Les protocoles de la NSA demandent aux agents de faire preuve de la plus grande courtoisie dans leurs relations avec les entreprises, au motif que les liens entre le renseignement américain et les sociétés constituent «un partenariat, pas une relation contractuelle».

Il a déjà été établi par des documents précédents publiés par Snowden que le gouvernement américain a des ententes secrètes avec les sociétés de communications et qu'il paye de grosses sommes d'argent dans le cadre de ses opérations avec elles.

Selon les derniers documents divulgués, pour l'année 2011 uniquement, la NSA a payé à AT&T près de 190 millions de dollars.

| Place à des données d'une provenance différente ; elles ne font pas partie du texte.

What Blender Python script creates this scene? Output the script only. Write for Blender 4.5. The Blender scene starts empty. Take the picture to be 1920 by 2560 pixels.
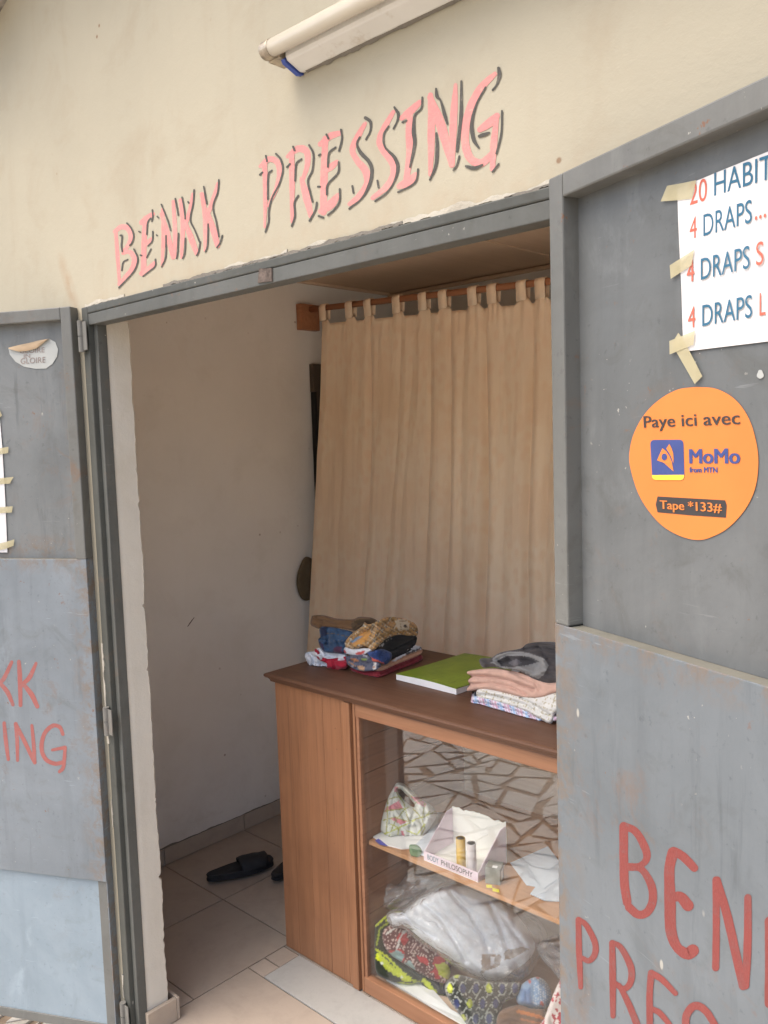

L’administration Obama tente de couvrir les actes illégaux des entreprises collaborant avec la surveillance de masse sans mandat. Plus tôt cette année, la Maison-Blanche a réussi à bloquer une poursuite par les clients d’AT&T exigeant réparation pour les violations de la vie privée découlant des contrats de la société avec le gouvernement américain.

Dans la foulée des révélations de Snowden qui ont commencé en 2013, l’administration Obama a veillé à ce que tous les programmes-espions se poursuivent. En juin de cette année, la Maison-Blanche a appuyé la ratification du Freedom Act, qui était censé mettre fin à un seul des nombreux programmes qui ont été mis en place pour espionner la population des États-Unis et du monde entier: le programme des enregistrements de métadonnées téléphoniques.

En fait, la nouvelle législation ne fait que transférer la responsabilité de stocker les enregistrements téléphoniques de la NSA elle-même vers les entreprises de télécommunications. Comme l'ont précisé les révélations sur le rôle d’AT&T dans sa collaboration avec la NSA, cela revient essentiellement à changer le nom de l’enseigne sur la porte, puisque les entreprises de télécommunications fonctionnent essentiellement comme des prolongements de l’appareil d’espionnage.